Requirement:
Copy out exactly the lines from the first line of the material below through the line containing "COL = SC.collection", and nothing beyond them.

Data extract:

----------

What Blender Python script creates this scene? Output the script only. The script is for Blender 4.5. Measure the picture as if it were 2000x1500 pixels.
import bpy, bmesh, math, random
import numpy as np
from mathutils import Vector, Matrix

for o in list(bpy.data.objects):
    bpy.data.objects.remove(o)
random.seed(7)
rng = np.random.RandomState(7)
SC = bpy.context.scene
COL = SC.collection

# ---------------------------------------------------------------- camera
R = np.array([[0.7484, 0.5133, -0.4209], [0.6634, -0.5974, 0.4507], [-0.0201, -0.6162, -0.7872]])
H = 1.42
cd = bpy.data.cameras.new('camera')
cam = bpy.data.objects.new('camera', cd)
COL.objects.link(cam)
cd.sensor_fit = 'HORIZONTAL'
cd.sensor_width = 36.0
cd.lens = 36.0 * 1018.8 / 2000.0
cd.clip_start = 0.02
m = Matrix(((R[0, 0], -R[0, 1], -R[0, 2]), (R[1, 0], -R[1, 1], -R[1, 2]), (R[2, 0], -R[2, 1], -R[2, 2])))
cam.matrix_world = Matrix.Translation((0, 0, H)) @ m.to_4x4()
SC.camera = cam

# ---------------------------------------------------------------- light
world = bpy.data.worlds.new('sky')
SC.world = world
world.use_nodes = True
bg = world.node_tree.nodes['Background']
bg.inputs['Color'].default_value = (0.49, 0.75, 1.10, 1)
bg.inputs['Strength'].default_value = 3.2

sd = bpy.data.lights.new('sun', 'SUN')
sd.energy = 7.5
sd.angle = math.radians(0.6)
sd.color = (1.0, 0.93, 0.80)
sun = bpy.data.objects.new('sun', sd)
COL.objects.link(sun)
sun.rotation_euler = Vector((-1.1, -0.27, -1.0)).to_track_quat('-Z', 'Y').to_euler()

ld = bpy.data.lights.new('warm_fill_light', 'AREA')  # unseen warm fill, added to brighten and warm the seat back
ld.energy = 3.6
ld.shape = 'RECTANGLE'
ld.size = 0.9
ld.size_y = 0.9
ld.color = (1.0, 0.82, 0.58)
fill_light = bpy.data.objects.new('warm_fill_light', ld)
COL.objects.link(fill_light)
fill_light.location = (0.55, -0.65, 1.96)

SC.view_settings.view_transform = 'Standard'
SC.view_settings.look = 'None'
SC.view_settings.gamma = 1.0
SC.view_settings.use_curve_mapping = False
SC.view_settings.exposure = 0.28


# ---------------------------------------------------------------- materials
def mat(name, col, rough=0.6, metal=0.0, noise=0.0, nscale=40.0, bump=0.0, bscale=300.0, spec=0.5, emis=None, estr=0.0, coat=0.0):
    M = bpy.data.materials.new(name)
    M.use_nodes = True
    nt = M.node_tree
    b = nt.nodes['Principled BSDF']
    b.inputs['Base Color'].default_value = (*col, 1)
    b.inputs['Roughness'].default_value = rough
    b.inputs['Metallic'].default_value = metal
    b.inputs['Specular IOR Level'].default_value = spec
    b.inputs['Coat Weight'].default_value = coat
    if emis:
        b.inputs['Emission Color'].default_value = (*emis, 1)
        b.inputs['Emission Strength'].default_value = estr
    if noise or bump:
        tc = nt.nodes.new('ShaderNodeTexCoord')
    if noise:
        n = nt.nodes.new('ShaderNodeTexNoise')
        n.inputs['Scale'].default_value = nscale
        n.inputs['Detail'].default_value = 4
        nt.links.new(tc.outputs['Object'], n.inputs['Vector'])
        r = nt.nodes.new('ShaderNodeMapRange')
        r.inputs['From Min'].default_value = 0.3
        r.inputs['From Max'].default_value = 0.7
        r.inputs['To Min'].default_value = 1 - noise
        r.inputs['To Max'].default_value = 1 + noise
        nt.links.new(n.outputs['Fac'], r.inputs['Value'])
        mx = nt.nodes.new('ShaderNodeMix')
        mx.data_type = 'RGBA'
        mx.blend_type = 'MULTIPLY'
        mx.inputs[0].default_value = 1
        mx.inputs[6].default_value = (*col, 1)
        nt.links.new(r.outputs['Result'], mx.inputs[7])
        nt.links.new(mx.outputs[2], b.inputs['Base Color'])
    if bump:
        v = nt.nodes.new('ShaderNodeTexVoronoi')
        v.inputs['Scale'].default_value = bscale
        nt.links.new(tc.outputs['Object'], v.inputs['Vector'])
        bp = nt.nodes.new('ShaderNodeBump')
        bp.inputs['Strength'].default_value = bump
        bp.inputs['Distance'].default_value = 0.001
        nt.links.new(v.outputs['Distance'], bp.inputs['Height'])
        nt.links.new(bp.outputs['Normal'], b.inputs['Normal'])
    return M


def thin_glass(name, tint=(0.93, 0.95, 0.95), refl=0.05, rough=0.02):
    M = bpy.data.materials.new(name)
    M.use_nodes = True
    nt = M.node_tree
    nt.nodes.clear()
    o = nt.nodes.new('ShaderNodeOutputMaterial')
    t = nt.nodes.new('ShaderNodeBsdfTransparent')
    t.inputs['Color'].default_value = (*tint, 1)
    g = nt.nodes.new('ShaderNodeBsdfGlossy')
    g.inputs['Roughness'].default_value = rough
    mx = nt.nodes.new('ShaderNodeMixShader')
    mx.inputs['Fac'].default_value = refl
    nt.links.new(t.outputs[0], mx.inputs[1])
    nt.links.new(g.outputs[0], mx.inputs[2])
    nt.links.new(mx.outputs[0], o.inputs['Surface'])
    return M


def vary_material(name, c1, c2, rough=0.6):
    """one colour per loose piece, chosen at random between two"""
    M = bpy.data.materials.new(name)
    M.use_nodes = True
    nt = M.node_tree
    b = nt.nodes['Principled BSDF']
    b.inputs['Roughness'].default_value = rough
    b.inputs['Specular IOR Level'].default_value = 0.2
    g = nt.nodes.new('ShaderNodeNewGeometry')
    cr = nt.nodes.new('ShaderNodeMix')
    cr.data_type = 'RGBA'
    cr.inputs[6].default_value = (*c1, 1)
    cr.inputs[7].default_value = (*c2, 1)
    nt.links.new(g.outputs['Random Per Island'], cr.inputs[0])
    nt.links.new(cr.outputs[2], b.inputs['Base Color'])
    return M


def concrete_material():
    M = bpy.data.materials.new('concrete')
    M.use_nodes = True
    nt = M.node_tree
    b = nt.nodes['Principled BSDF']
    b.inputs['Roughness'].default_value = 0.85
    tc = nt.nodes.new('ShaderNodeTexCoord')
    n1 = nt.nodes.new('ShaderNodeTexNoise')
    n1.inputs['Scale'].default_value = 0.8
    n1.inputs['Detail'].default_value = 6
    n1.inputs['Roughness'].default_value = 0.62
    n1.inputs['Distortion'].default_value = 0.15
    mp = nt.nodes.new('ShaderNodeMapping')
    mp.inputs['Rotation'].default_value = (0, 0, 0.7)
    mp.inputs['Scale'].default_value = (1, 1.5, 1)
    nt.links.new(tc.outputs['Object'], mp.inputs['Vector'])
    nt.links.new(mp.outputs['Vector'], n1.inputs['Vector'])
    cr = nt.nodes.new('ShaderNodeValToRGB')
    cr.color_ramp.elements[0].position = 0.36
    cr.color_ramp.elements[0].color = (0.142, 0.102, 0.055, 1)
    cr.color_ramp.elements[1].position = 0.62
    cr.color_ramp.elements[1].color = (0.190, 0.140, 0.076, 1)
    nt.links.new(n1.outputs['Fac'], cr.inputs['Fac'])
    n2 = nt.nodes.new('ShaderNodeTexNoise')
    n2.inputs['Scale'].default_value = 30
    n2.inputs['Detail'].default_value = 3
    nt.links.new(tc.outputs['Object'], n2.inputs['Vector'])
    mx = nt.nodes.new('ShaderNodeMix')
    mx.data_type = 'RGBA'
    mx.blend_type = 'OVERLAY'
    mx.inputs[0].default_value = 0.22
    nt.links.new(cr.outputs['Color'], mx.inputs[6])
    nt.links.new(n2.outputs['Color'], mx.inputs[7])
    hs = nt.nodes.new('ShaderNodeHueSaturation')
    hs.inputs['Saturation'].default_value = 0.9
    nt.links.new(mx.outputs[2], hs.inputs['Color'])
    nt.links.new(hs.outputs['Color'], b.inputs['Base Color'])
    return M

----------

Exercise response:
What Blender Python script creates this scene? Output the script only. The script is for Blender 4.5. Measure the picture as if it were 2000x1500 pixels.
import bpy, bmesh, math, random
import numpy as np
from mathutils import Vector, Matrix

for o in list(bpy.data.objects):
    bpy.data.objects.remove(o)
random.seed(7)
rng = np.random.RandomState(7)
SC = bpy.context.scene
COL = SC.collection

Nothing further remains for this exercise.